We don’t need them to tell us before we carry out our  reforms. Our reforms  are ongoing and we are maintaining the momentum of fiscal  reforms like the  fiscal sustainability plan, the establishment of the  efficiency unit to  improve efficiency and all that. There’s also the  presidential initiative  on continuous audit. These are reforms. So, we know we must have reforms and the reforms are ongoing. So, whether our friends ask us  how far we are  doing or not, we know we need reforms and we have been doing reforms and will continue doing reforms because we know we need them. We  are also doing  structural reforms, this is to assure you that the Nigerian  government and  people know that we need reforms and we are going ahead to  carry out these  reforms for our benefit.

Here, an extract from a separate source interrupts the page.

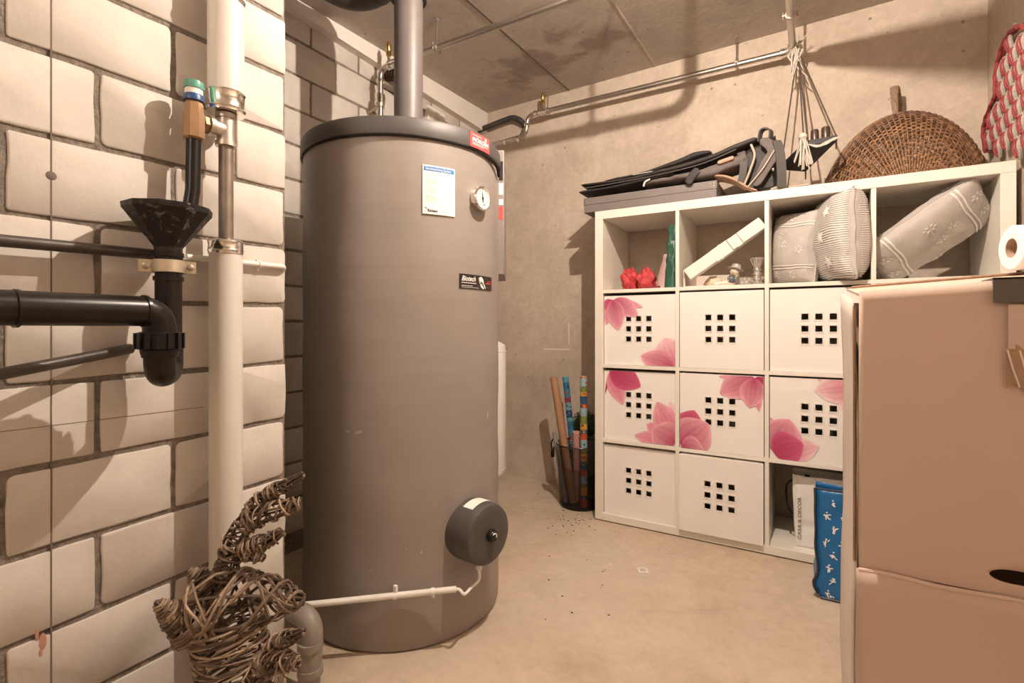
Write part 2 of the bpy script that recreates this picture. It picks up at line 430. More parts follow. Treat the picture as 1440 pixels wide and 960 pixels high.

 Federal character in resource allocation 

What we should ask ourselves is what is the procedure? Apart  from the  nationwide projects, the state by state original projects, what determines  it? The procedure is that every state knows the normal procedure because no  state in Nigeria is a new state. States have always borrowed  externally, so they know the process. For example, if you want to borrow  from the World  Bank for agriculture, you would approach the World Bank’s  local office in  Nigeria to know what kinds of loans they have for agriculture or for water  supply or for health and based in those preliminary  discussions, the state will relate with the international economic relations department of the  ministry of finance. And based on the guidelines of both the  World Bank as  lender and the International Economic Relations Department, which is the  Federal Government agency they begin to articulate and  aggregate these  things. It is demand-driven. All I can say about  that if there  are states or regions that believe that they have been  excluded what we should do is find out from them whether they submitted  proposals to both  the creditors as well as to the International Economic  Relations Department  of the ministry of finance and those proposals were not  considered.